In Sunderland v. Lockheed Martin (2005) 130 Cal.App.4th 1, the court discussed an employee’s deviation from his work commute. The employer was headquartered in Georgia, but assigned its employee to work in California for several months. On the employee’s last workday, he cleared out his office, packed his belongings, visited his father-in-law, and then drove to a fast food restaurant to buy dinner. In the drive-through lane, he rear-ended the plaintiffs. The court rejected the plaintiff’s argument that the “commercial traveler rule,” , which applied in a workers’ compensation cases, should apply in a civil action. Under that rule, a commercial traveler is regarded as acting within the course of his employment during the entire period of his travel upon his employer’s business, including while he is procuring food and shelter. The court decided that, if the main purpose of the injury-producing activity was the pursuit of the employee’s personal ends, the employer is not liable. The court concluded the employee’s trip to the fast food restaurant was personal and not related to his employment.
Taking into account these prior decisions, the Halliburton court found that Martinez was not performing his ordinary duties for Halliburton at its place of business or at his assigned worksite at the time of the accident. The accident occurred when he was between shifts, approximately 120 miles away from his assigned worksite. Thus, Martinez’s purpose in traveling to and from Bakersfield on the day of the accident was entirely personal and respondeat superior was not applicable.
Impact of Moradi and Halliburton decisions
The practical effect of these recent cases, generally, is to expand employer liability as a matter of policy, so that the employer bears the risks and costs of injuries that are foreseeable or “incidental” to the activities of that business. There is a trend toward defining occupational activities broadly and the courts have decided that one of the incidental activities extends to the commute to and from the workplace under the “required vehicle exception”. This exception comes into play when an employee uses his or her own vehicle to further the employer’s ends and is an exception to the older “coming and going” rule that used to exclude commutes from the ambit of employment activities.
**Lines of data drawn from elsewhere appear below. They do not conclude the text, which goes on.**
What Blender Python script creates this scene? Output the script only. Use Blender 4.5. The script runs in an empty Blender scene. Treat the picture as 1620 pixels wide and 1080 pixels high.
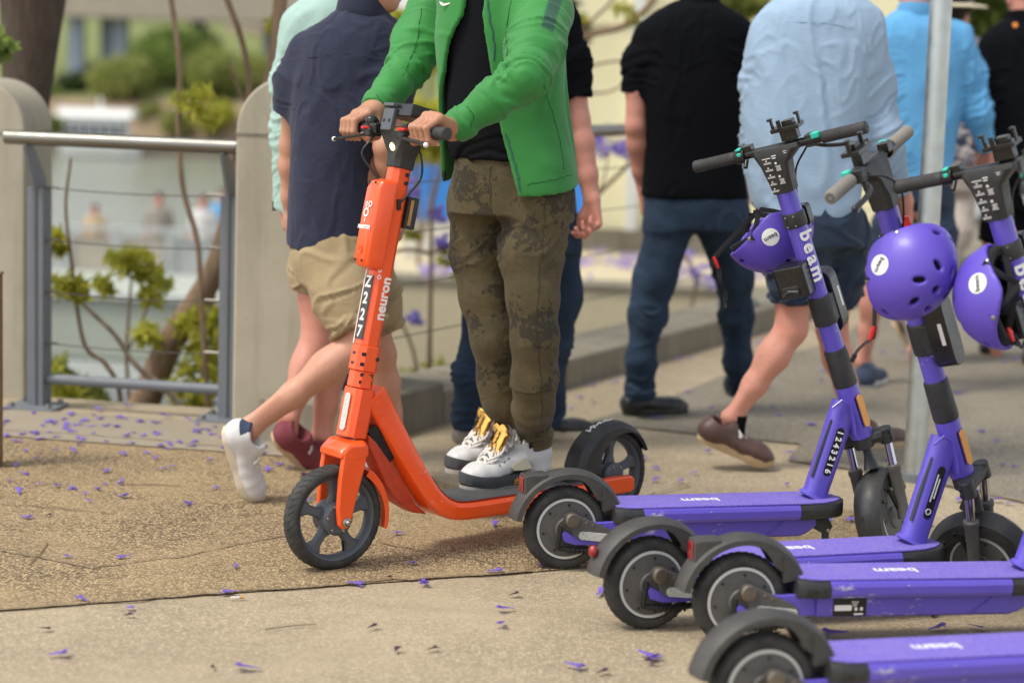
import bpy, bmesh, math, random
import numpy as np
from mathutils import Vector, Matrix

C = bpy.context.scene
# ------------------------------------------------------------------ camera
FPX = 3150.0                      # focal length in photograph pixels (1620 wide) = 70 mm
CAM = np.array([0.0, 0.0, 1.42])
PITCH = math.atan(455 / FPX); ROLL = math.radians(2.0)
_f = np.array([0, math.cos(PITCH), -math.sin(PITCH)])
_r0 = np.array([1.0, 0, 0]); _u0 = np.cross(_r0, _f)
_r = math.cos(ROLL) * _r0 + math.sin(ROLL) * _u0
_u = -math.sin(ROLL) * _r0 + math.cos(ROLL) * _u0
cd = bpy.data.cameras.new("camera"); cam = bpy.data.objects.new("camera", cd)
C.collection.objects.link(cam); C.camera = cam
cd.sensor_width = 36; cd.lens = 36 * FPX / 1620; cd.clip_start = 0.05; cd.clip_end = 3000
cam.matrix_world = Matrix(((_r[0], _u[0], -_f[0], CAM[0]), (_r[1], _u[1], -_f[1], CAM[1]), (_r[2], _u[2], -_f[2], CAM[2]), (0, 0, 0, 1)))
cd.dof.use_dof = True; cd.dof.focus_distance = 5.55; cd.dof.aperture_fstop = 1.75; cd.dof.aperture_blades = 0
# ------------------------------------------------------------------ light: bright overcast
SUN_EL, SUN_AZ = math.radians(58), math.radians(-118)      # azimuth of the sun measured from +Y towards +X
w = bpy.data.worlds.new("World"); C.world = w; w.use_nodes = True
nt = w.node_tree; nt.nodes.clear()
sky = nt.nodes.new("ShaderNodeTexSky"); sky.sky_type = 'NISHITA'; sky.sun_disc = False
sky.sun_elevation = SUN_EL; sky.sun_rotation = SUN_AZ; sky.air_density = 1.0; sky.dust_density = 1.5; sky.ozone_density = 1.0
bg = nt.nodes.new("ShaderNodeBackground"); bg.inputs['Strength'].default_value = 0.15
hs = nt.nodes.new("ShaderNodeHueSaturation"); hs.inputs['Saturation'].default_value = 0.35
wo = nt.nodes.new("ShaderNodeOutputWorld")
nt.links.new(sky.outputs[0], hs.inputs['Color']); nt.links.new(hs.outputs[0], bg.inputs[0]); nt.links.new(bg.outputs[0], wo.inputs[0])
sd = bpy.data.lights.new("sun", 'SUN'); sun = bpy.data.objects.new("sun", sd); C.collection.objects.link(sun)
sd.energy = 1.5; sd.angle = math.radians(15); sd.color = (1.0, 0.94, 0.83)
_sv = Vector((math.sin(SUN_AZ) * math.cos(SUN_EL), math.cos(SUN_AZ) * math.cos(SUN_EL), math.sin(SUN_EL)))
sun.rotation_euler = _sv.to_track_quat('Z', 'Y').to_euler()
C.view_settings.view_transform = 'Standard'; C.view_settings.look = 'None'
C.view_settings.exposure = 0.78; C.view_settings.gamma = 1.0
try: C.view_settings.use_curve_mapping = False
except Exception: pass
C.cycles.max_bounces = 8

random.seed(7); RNG = np.random.RandomState(11)
A = np.array; UP = np.array((0, 0, 1.0))
def nz(v): v = np.asarray(v, float); return v / (np.linalg.norm(v) + 1e-12)
# points in the place from positions in the photograph, at a known ground height or a known distance
def _ray(u, v): return _f + _r * ((u - 810) / FPX) + _u * ((540 - v) / FPX)
def G(u, v, h=0.0):
    d = _ray(u, v); return CAM + d * ((h - CAM[2]) / d[2])
def P(u, v, Y):
    d = _ray(u, v); return CAM + d * (Y / d[1])
def pxm(Y): return FPX / Y          # photograph pixels per metre at distance Y

# ------------------------------------------------------------------ objects
COL = C.collection
def tag(o, label=None, cat=None, group=None, kind=None):
    if label: o['label'] = label
    if cat: o['category'] = cat
    if group: o['group'] = group
    if kind: o['kind'] = kind
    return o
def empty(name, loc=(0, 0, 0), rz=0.0):
    o = bpy.data.objects.new(name, None); COL.objects.link(o)
    o.location = tuple(loc); o.rotation_euler = (0, 0, rz); o.empty_display_size = 0.1
    return o
def copy_tree(o, parent=None):
    c = o.copy(); COL.objects.link(c)
    if parent is not None: c.parent = parent
    for ch in list(o.children): copy_tree(ch, c)
    return c
def mkobj(name, verts, faces, mats, parent=None, smooth=True, angle=40, bevel=0, bseg=2, midx=None, sub=0):
    me = bpy.data.meshes.new(name)
    verts = np.asarray(verts, float)
    me.from_pydata(verts.tolist(), [], [list(map(int, f)) for f in faces])
    if not isinstance(mats, (list, tuple)): mats = [mats]
    for m in mats: me.materials.append(m)
    if midx is not None: me.polygons.foreach_set('material_index', np.asarray(midx, np.int32))
    me.update()
    o = bpy.data.objects.new(name, me); COL.objects.link(o)
    if smooth:
        me.polygons.foreach_set('use_smooth', np.ones(len(me.polygons), bool))
        if angle < 180:
            try: me.set_sharp_from_angle(angle=math.radians(angle))
            except Exception: pass
    if bevel:
        b = o.modifiers.new('bevel', 'BEVEL'); b.width = bevel; b.segments = bseg; b.limit_method = 'ANGLE'; b.angle_limit = math.radians(35); b.harden_normals = True
    if sub:
        s = o.modifiers.new('sub', 'SUBSURF'); s.levels = sub; s.render_levels = sub
    if parent is not None: o.parent = parent
    return o

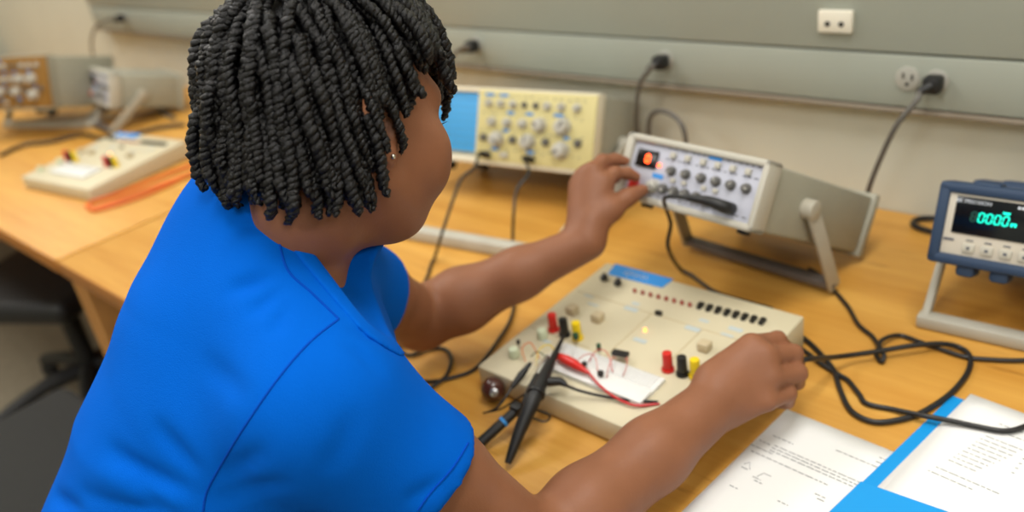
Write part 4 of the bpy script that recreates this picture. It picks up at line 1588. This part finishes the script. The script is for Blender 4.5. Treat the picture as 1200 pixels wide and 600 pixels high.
wparent(rod([b1, at(622, 458, .054), at(614, 476, .046)], [0.0046, 0.0062, 0.0040], M_black, 'boot'), t)
wire([at(612, 472, .045), at(628, 480, .036), at(644, 487, .026), at(638, 494, .020), at(620, 488, .028), at(606, 480, .034)], 0.0014, M_cable, 'ground_lead', 'thin black loop under the probes in front of the board', 'wire')
p = at(580, 468, 0.0)
M_brown = mat('brown_bakelite', rgb(74, 38, 30), rough=0.25, coat=0.4)
t = thing('round_connector', 'round brown connector with a bright metal nut at the board corner', 'connector', p)
MB().sph((0, 0, 0.0165), 0.0165, 24, (1, 1, 1)).build('shell', M_brown, t)
dv = unit(-CF)
MB().cyl(V3(0.002, 0, 0.0155) + dv * 0.012, V3(0.002, 0, 0.0155) + dv * 0.020, 0.0060, n=18, bev=0.001).build('nut', M_silver, t)
wire([at(566, 484, .006), at(585, 480, .010), at(602, 470, .030), at(618, 460, .048)], 0.0013, M_cable, 'ground_lead', 'thin black lead running past the brown connector', 'wire')

# ------------------------------------------------------------------ cables on the bench
Z0 = 0.0042


def flat(pts, z=Z0):
    return [at(q[0], q[1], q[2] if len(q) > 2 else z) for q in pts]


wire(flat([(880, 360), (905, 374), (924, 386), (944, 398), (962, 415), (977, 434), (985, 458), (998, 482), (1022, 494), (1048, 493), (1079, 484), (1113, 462), (1133, 438), (1137, 419), (1126, 408), (1105, 403, .010), (1070, 405, .014), (1027, 412, .014), (983, 418, .022)]) + [P(946, 421, 1.000), P(934, 422, 1.014), P(926, 424, 1.024)], 0.0034, M_cable, 'thick_cable', 'thick black cable looping on the bench back into the right hand', 'cable', 10)
wire(flat([(890, 376), (922, 398), (944, 412), (962, 426), (981, 438), (994, 446), (1007, 462), (1016, 473), (1048, 480), (1081, 487, .011), (1113, 493, .010), (1146, 500, .008), (1178, 505, .008), (1203, 499, .008), (1240, 480)]), 0.0031, M_cable, 'black_cable', 'black cable crossing over the blue folder and its sheets', 'cable', 10)
wire(flat([(948, 315), (962, 324), (992, 357), (1006, 380), (1022, 394), (1029, 406), (1027, 416), (1033, 424), (1036, 416, .010), (1030, 404, .012), (1038, 396, .010), (1055, 393), (1079, 401), (1105, 410), (1131, 418), (1157, 421), (1205, 422), (1260, 415)]), 0.0029, M_cable, 'black_cable', 'black cable with a small knot running from under the generator to the right edge', 'cable', 10)
# generator output lead with its black plug
go = V3(-0.571, 1.164, DESK + 0.01)
def gen_pt(u, v, out):
    y, z = -GD + 0.006 - out, GH * v
    x = -GW / 2 + GW * u
    y2, z2 = y * math.cos(GT) + z * math.sin(GT), -y * math.sin(GT) + z * math.cos(GT)
    a = math.radians(-5.9)
    return go + V3(x * math.cos(a) - y2 * math.sin(a), x * math.sin(a) + y2 * math.cos(a), z2)


g0, g1 = gen_pt(0.83, 0.25, 0.0), gen_pt(0.83, 0.25, 0.020)
g2 = gen_pt(0.60, 0.24, 0.030)
t = thing('signal_lead', 'black lead plugged into the front of the red-lit generator', 'cable', g0)
wparent(rod([g0, g1 - 0.1 * (g1 - g0), gen_pt(0.74, 0.27, 0.028), g2], [0.0075, 0.0085, 0.0070, 0.0034], M_black, 'plug'), t)
wparent(MB().tube(rest([g2, gen_pt(0.48, 0.15, 0.035), P(786, 262, 1.24), P(783, 290, 1.26)] + flat([(800, 318), (838, 342), (872, 353), (905, 362)]), 10, 0.0030), 0.0030, 8).build('cord', M_cable), t)
# oscilloscope leads
def sc_pt(x, y, z):
    y2, z2 = y * math.cos(OT) + z * math.sin(OT), -y * math.sin(OT) + z * math.cos(OT)
    return V3(_rc[0], _rc[1], DESK + _rz + 0.006) + V3(x * math.cos(_yw) - y2 * math.sin(_yw), x * math.sin(_yw) + y2 * math.cos(_yw), z2)


for u, path, lab in ((0.12, [P(556, 196, 1.53), P(541, 209, 1.52), P(531, 234, 1.50), P(519, 270, 1.46)] + flat([(509, 303), (498, 330), (476, 372), (468, 405), (480, 416), (502, 409), (521, 409), (529, 421), (522, 441), (500, 458)]), 'black probe lead from the left connector of the yellow scope'),
                     (0.52, [P(620, 202, 1.52), P(606, 222, 1.50), P(602, 250, 1.48)] + flat([(601, 296), (605, 330), (600, 369), (585, 397), (559, 430), (531, 442), (500, 447), (470, 440)]), 'black probe lead from the right connector of the yellow scope')):
    x_ = -0.058 + 0.258 * u
    s0, s1 = sc_pt(x_, -OD - 0.008, 0.0208), sc_pt(x_, -OD - 0.040, 0.0235)
    t = thing('probe_lead', lab, 'cable', s0)
    wparent(rod([s0, 0.5 * (s0 + s1), s1], [0.0075, 0.0070, 0.0036], M_black, 'plug'), t)
    wparent(MB().tube(rest([s1] + path, 10, 0.0028), 0.0028, 8).build('cord', M_cable), t)
# cords behind the generator and by the meter
wire([atY(760, 160, 1.29), atY(762, 137, 1.28), atY(775, 130, 1.27), atY(792, 138, 1.26), atY(802, 155, 1.25), atY(806, 190, 1.26)], 0.0046, M_gcable, 'mains_cord', 'grey cord arching up behind the red-lit generator', 'cable')
wire(flat([(1130, 276), (1095, 272), (1071, 264), (1075, 257), (1096, 256), (1130, 262)], 0.006), 0.0046, M_cable, 'mains_cord', 'dark cord coil against the wall left of the meter', 'cable')

# ------------------------------------------------------------------ papers
M_paper = mat('paper', rgb(236, 236, 234), rough=0.8, spec=0.2)
M_ink = mat('ink', rgb(120, 122, 126), rough=0.8)
M_folder = mat('blue_folder', rgb(0, 150, 226), rough=0.55)


def sheet(tl, rot, z, label, w=0.216, h=0.279, group=None, curl=0.0, name='paper_sheet'):
    t = thing(name, label, 'paper', (tl[0], tl[1], DESK + z), rot, group)
    n, m_ = 10, 12
    v = [(w * i / n, -h * j / m_, 0.0004 + curl * (i / n - 0.5) ** 2 * (1 - j / m_)) for j in range(m_ + 1) for i in range(n + 1)]
    v += [(a_, b_, c_ - 0.0003) for a_, b_, c_ in v]
    N = (n + 1) * (m_ + 1)
    f = []
    I = lambda i, j: j * (n + 1) + i
    for j in range(m_):
        for i in range(n):
            f.append((I(i, j + 1), I(i + 1, j + 1), I(i + 1, j), I(i, j)))
            f.append((N + I(i, j), N + I(i + 1, j), N + I(i + 1, j + 1), N + I(i, j + 1)))
    for i in range(n):
        f.append((I(i, 0), I(i + 1, 0), N + I(i + 1, 0), N + I(i, 0)))
        f.append((I(i + 1, m_), I(i, m_), N + I(i, m_), N + I(i + 1, m_)))
    for j in range(m_):
        f.append((I(0, j + 1), I(0, j), N + I(0, j), N + I(0, j + 1)))
        f.append((I(n, j), I(n, j + 1), N + I(n, j + 1), N + I(n, j)))
    link_mesh('page', v, f, M_paper, t, True)
    return t


def printing(t, lines, thick=0.0012, seed=1):
    """rows of word-sized dashes; lines = (x, y, length) on the sheet"""
    rr = random.Random(seed)
    b = MB()
    for (x, y, l) in lines:
        c = x
        while c < x + l:
            w_ = min(rr.uniform(0.003, 0.010), x + l - c)
            if w_ > 0.001:
                b.quad([(c, y, 0.0007), (c + w_, y, 0.0007), (c + w_, y + thick, 0.0007), (c, y + thick, 0.0007)])
            c += w_ + 0.0016
    return b.build('print', M_ink, t, smooth=False)


s1 = sheet(at(922, 480), math.radians(-3.5), 0.0004, 'printed white sheet lying flat in front of the right hand')
printing(s1, [(0.012, -0.052, 0.026), (0.022, -0.066, 0.120), (0.022, -0.071, 0.118), (0.022, -0.076, 0.110), (0.004, -0.068, 0.014), (0.000, -0.080, 0.030), (0.006, -0.089, 0.095), (0.080, -0.034, 0.060), (0.122, -0.026, 0.028), (0.122, -0.018, 0.034), (0.012, -0.118, 0.008), (0.030, -0.124, 0.010), (0.034, -0.128, 0.010), (0.095, -0.108, 0.014), (0.100, -0.113, 0.008), (0.018, -0.150, 0.010), (0.070, -0.140, 0.012)], 0.0012, 4)
b = MB()
b.tube([V3(0.034, -0.121, .0009), V3(0.037, -0.112, .0009), V3(0.046, -0.112, .0009)], 0.0003, 5)
b.tube([V3(0.012, -0.112, .0009), V3(0.016, -0.106, .0009), V3(0.022, -0.116, .0009)], 0.0003, 5)
b.build('sketch', M_ink, s1)

FO = at(1116, 465)
FR_ = math.radians(-8.0)
fo = thing('folder', 'bright blue pocket folder holding sheets at the lower right corner', 'folder', (FO[0], FO[1], DESK), FR_)
MB().box((0.118, -0.155, 0.0016), (0.236, 0.310, 0.0014), bev=0.0005).build('back_cover', M_folder, fo)
MB().prism([(0.0, -0.309), (0.236, -0.309), (0.236, -0.150), (0.0, -0.196)], (1, 0, 0), (0, 1, 0), (0, 0, 1), 0.0040, 0.0048).build('pocket', M_folder, fo)
p2 = FO + V3(0.0135, -0.004, 0)
s2 = sheet(p2, math.radians(-7.5), 0.0026, 'printed white sheet in the blue folder, left edge showing beside the blue margin')
s3 = sheet(at(1137, 465), math.radians(-6.0), 0.0032, 'uppermost printed sheet in the folder, set back from the folder margin', curl=0.004)
rows = []
for k in range(9):
    rows.append((0.022, -0.062 - 0.0075 * k, 0.060 - 0.003 * k))
for k in range(5):
    for j in range(5):
        rows.append((0.085 + 0.014 * j, -0.066 - 0.009 * k, 0.003))
rows += [(0.008, -0.034, 0.19), (0.060, -0.046, 0.10), (0.010, -0.080, 0.004), (0.010, -0.094, 0.004), (0.010, -0.108, 0.004), (0.016, -0.140, 0.075), (0.012, -0.150, 0.055)]
printing(s3, rows, 0.0012, 9)

# ------------------------------------------------------------------ far bench
make_generator((-2.727, 1.176, DESK + 0.010), math.radians(-6), 'grey-beige instrument on the far left bench, its long side towards the viewer', False, GW=0.210, GH=0.106, GD=0.225, GT=math.radians(17.5), bail=-0.233, pv=(-0.130, 0.045))
M_amber = mat('amber_panel', rgb(140, 100, 38), rough=0.5, noise=0.05, nscale=30)
sc2 = make_scope((-3.045, 1.000, DESK + 0.030), math.radians(20), 'oscilloscope with an amber panel at the left edge of the photo', M_amber, M_case, OW=0.40, OH=0.160, OD=0.257, OT=math.radians(16.5))
scope_stand(sc2, -0.125, 0.030, OW=0.40, OD=0.257, OT=math.radians(16.5))
# loose cords on the far bench
wire(flat([(128, 128, .05), (138, 105, .10), (160, 98, .12), (180, 110, .08), (190, 132, .01), (205, 140)]), 0.0055, M_gcable, 'mains_cord', 'dark cord arching in front of the far generator', 'cable')
wire(flat([(0, 182), (28, 170), (60, 166), (95, 158), (120, 162), (150, 158), (185, 150), (216, 146)], 0.007), 0.0060, M_cable, 'mains_cord', 'dark cord lying along the left bench behind the far trainer', 'cable')
wire(flat([(104, 240), (112, 246), (160, 232), (200, 215), (232, 198), (240, 190), (228, 192), (190, 206), (140, 226), (104, 238), (112, 243), (170, 222), (226, 203)], 0.006), 0.0045, M_org, 'orange_lead', 'orange test lead coiled beside the far trainer board', 'cable')
# ------------------------------------------------------------------ light: the fluorescent ceiling fixtures of the room
def area(name, loc, sx, sy, w, col=(1.0, 0.985, 0.955)):
    l = bpy.data.lights.new(name, 'AREA')
    l.shape = 'RECTANGLE'
    l.size, l.size_y = sx, sy
    l.energy = w
    l.color = col
    o = bpy.data.objects.new(name, l)
    COL.objects.link(o)
    o.location = loc
    return o


for i, (x, y) in enumerate(((-0.2, 0.5), (-2.2, 0.5), (-4.2, 0.5), (-0.2, -1.5), (-2.2, -1.5), (1.6, -0.4))):
    area('ceiling_lamp', (x, y, HT - 0.03), 0.6, 1.2, 34)
w = bpy.data.worlds.new('world')
SC.world = w
w.use_nodes = True
w.node_tree.nodes['Background'].inputs[0].default_value = (1.0, 0.98, 0.95, 1)
w.node_tree.nodes['Background'].inputs[1].default_value = 0.3
SC.view_settings.view_transform = 'Standard'
SC.view_settings.look = 'None'
SC.view_settings.gamma = 1.0
SC.view_settings.use_curve_mapping = False
SC.view_settings.exposure = -0.35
The confusion begins when an employee deviates from his or her commute to run a personal errand. The courts must decide whether the personal errand was a minor deviation or substantial departure from the employer’s business. This answer to this question depends on the foreseeability of the particular errand and is often a question of fact; however, we now know that a quick trip to the gym or stop to buy food on the way home will probably be considered part of the commute home or “incidental” to job duties.
Employers should heed the recent decisions and be aware of the risks and potential liability involved with employees using their personal cars for work. Employers should first establish in-house policies and decide whether they expect employees to use personal vehicles. Second, it would be prudent to review insurance policies and ensure that employee accidents are covered. Employers could also make sure they are reimbursing employees for work-related costs and mileage, but not for general commute time or other, non-work-related driving expenses.
As a final note, in cases where respondeat superior does not apply because the plaintiff has embarked on a substantial departure from work activities, there are still other remedies that may be available. The plaintiff could proceed under theories of negligent hiring or supervision against the employer, as well as permissive user statutes where vehicles are involved.